Featured April 23, 2012

Analyst Sameet Sinha in “Portals Battle Activist Investors” with Adweek

Yahoo, AOL activist investors call for board shake-ups

By Tim Peterson

An embattled CEO like Yahoo’s Scott Thompson or AOL’s Tim Armstrong isn’t likely to welcome a proxy fight. But maybe they should.

B. Riley analyst Sameet Sinha said proxy fights­—when investors try to use their clout to get public companies to take specific actions—are “inevitable” for Web 1.0 firms like AOL and Yahoo that have valuable assets but slow-moving management.

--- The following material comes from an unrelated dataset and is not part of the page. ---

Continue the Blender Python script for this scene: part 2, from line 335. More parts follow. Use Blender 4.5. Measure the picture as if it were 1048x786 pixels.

Enter Yahoo’s largest outside shareholder Third Point and one of AOL’s largest, Starboard Value. In proxy documents, the activist investors have called for shake-ups of the respective companies’ boards, with Third Point and Starboard each offering up their own nominees. The proxy battlers “have the most impact if they actually get elected to the board. Right now all they can do is write letters,” said Needham & Co. managing director Laura Martin.

Yahoo and AOL can’t afford not to respond to those letters, else they risk looking tone deaf, said Sinha.

The companies, however, are handling the activists’ nominees differently. Per Starboard’s suggestion, AOL orchestrated an essentially tax-free $1.06 billion patent sale to Microsoft. Meanwhile, Yahoo extended an olive branch to Third Point, offering two board seats to the investor’s nominees, but it demanded four and declined the offer; there’s been little progress made since.

Wall Street’s taken notice. “AOL has been taking the advice of its proxy battler, and the stock’s up $10 since the proxy guys entered,” said Martin, adding that Yahoo’s stock has stayed relatively flat.